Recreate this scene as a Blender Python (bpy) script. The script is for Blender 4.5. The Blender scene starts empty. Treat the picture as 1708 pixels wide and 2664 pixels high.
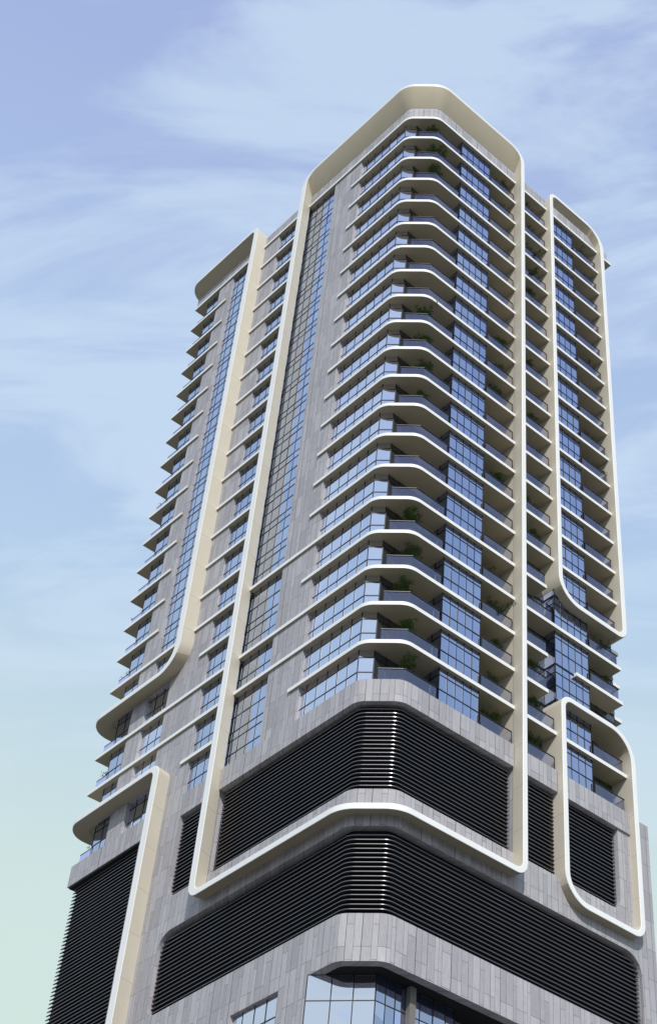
import bpy, bmesh, math, random
from mathutils import Vector, Matrix
from mathutils.geometry import tessellate_polygon
random.seed(7)
R = math.radians
scene = bpy.context.scene
COL = scene.collection
G0 = 68.0            # height of the lowest white slab above the ground
H = 3.3              # storey height
T = 0.30             # slab thickness


def zb(k):           # underside of slab k (0 = top slab, 19 = lowest white slab)
    return G0 + (19 - k) * H


def fl(k):           # floor level on top of slab k (20 = podium terrace)
    return zb(k) + T


# ---------------------------------------------------------------- plan
C0, T0, R0 = 2.05, 0.6, 0.6 / math.tan(R(22.5))   # chamfer, fillet
HALF = C0 * math.sqrt(2) / 2
OFF = C0 - HALF                                     # s = X - OFF ; s = -(Y - OFF)
EY, ER = 34.1, 1.0                                  # rounded far left corner
SQ = math.sqrt(.5)


def sx(x): return x - OFF
def sy(y): return -(y - OFF)


ARC_R = (HALF - T0, HALF + T0)
ARC_L = (-HALF - T0, -HALF + T0)
SE = sy(EY)
ARC_E = (SE - ER, SE + ER)


def per(s, d, rnd=False):
    """plan point at arc length s along the facade, pushed out by d"""
    if ARC_R[0] < s < ARC_R[1]:
        f = (s - ARC_R[0]) / (2 * T0)
        a = R(-135 + 45 * f)
        c = (C0 + T0, R0)
        return (c[0] + (R0 + d) * math.cos(a), c[1] + (R0 + d) * math.sin(a))
    if ARC_L[0] < s < ARC_L[1]:
        f = (s - ARC_L[0]) / (2 * T0)
        a = R(180 + 45 * f)
        c = (R0, C0 + T0)
        return (c[0] + (R0 + d) * math.cos(a), c[1] + (R0 + d) * math.sin(a))
    if s >= ARC_R[1]:
        return (s + OFF, -d)
    if abs(s) < HALF:
        m = (C0 / 2, C0 / 2)
        return (m[0] + s * SQ - d * SQ, m[1] - s * SQ - d * SQ)
    if rnd and s < ARC_E[1]:
        if s > ARC_E[0]:
            f = (ARC_E[1] - s) / (2 * ER)
            a = R(180 - 90 * f)
            return (ER + (ER + d) * math.cos(a), EY - ER + (ER + d) * math.sin(a))
        return (-(s - SE), EY + d)
    return (-d, OFF - s)


def breaks(s0, s1, rnd=False, n=8):
    b = [s0, s1]
    for a in (ARC_R, ARC_L) + ((ARC_E,) if rnd else ()):
        for i in range(n + 1):
            v = a[0] + (a[1] - a[0]) * i / n
            if s0 + 1e-3 < v < s1 - 1e-3:
                b.append(v)
    return sorted(b)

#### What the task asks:
Copy exactly the lines running from the beginning of the listing through the line that has "return G0 + (19 - k) * H". Drop the pictures.

#### Result of this exercise:
Recreate this scene as a Blender Python (bpy) script. The script is for Blender 4.5. The Blender scene starts empty. Treat the picture as 1708 pixels wide and 2664 pixels high.
import bpy, bmesh, math, random
from mathutils import Vector, Matrix
from mathutils.geometry import tessellate_polygon
random.seed(7)
R = math.radians
scene = bpy.context.scene
COL = scene.collection
G0 = 68.0            # height of the lowest white slab above the ground
H = 3.3              # storey height
T = 0.30             # slab thickness


def zb(k):           # underside of slab k (0 = top slab, 19 = lowest white slab)
    return G0 + (19 - k) * H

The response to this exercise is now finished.